East Turkistan: Chinese Authorities Multiply Raids on Uyghur Homes
Authorities in China's troubled northwestern region of Xinjiang are carrying out raids on the homes of local residents following clashes between ethnic minority Muslim Uyghurs and armed police in the region's central city of Korla, an exile group said. Dilxat Raxit, spokesman for the Munich-based World Uyghur Congress, said there had been deaths and injuries among police and protesters on Friday after angry Uyghurs gathered outside a police station on Tuanjie Road in the city. "There were deaths and injuries on both sides during the violence," Raxit said. "The local authorities have enforced a news blackout since the clashes took place, and have been conducting raids." Uyghur residents of Xinjiang frequently report midnight, house-to-house raids on their homes during "strike hard" anti-terrorism campaigns, and after violent incidents.
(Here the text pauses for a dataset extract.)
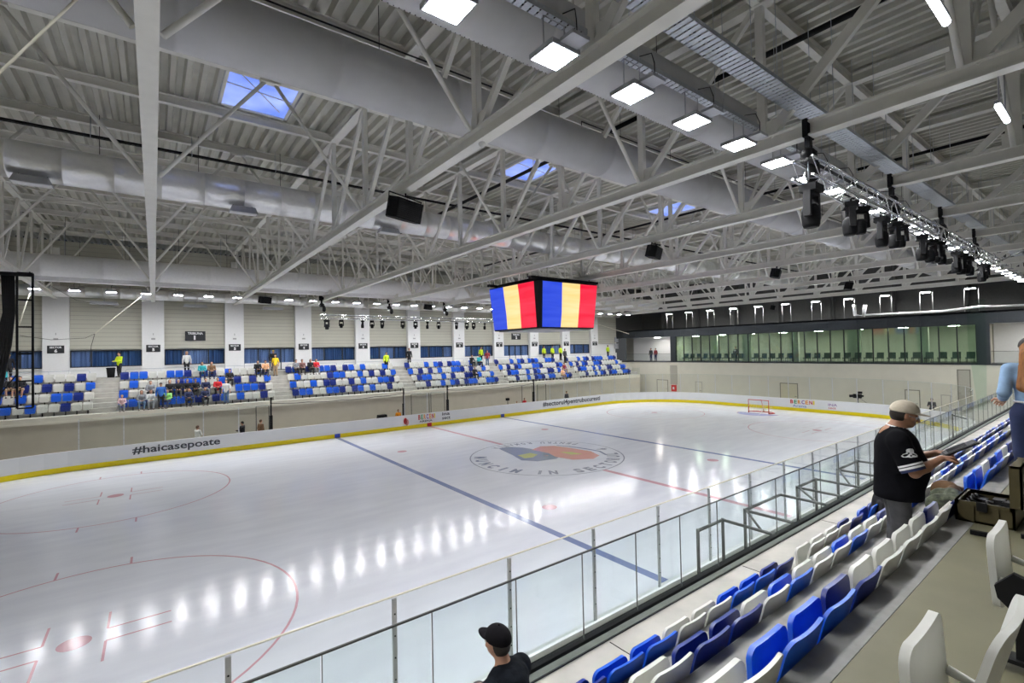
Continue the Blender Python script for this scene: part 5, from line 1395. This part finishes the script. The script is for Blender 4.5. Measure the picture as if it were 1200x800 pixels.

Xinjiang has been rocked by sporadic violent incidents in recent years, including three days of deadly ethnic riots in Urumqi in 2009 that left at least 197 people dead, according to official figures. The region is currently under tight security ahead of the Muslim festival of Eid al-Adha on Friday and a crucial leadership transition for China's ruling Communist Party at a national congress on Nov. 8. Security and surveillance personnel are stationed in mosques across the region, and public assembly is forbidden, Raxit said.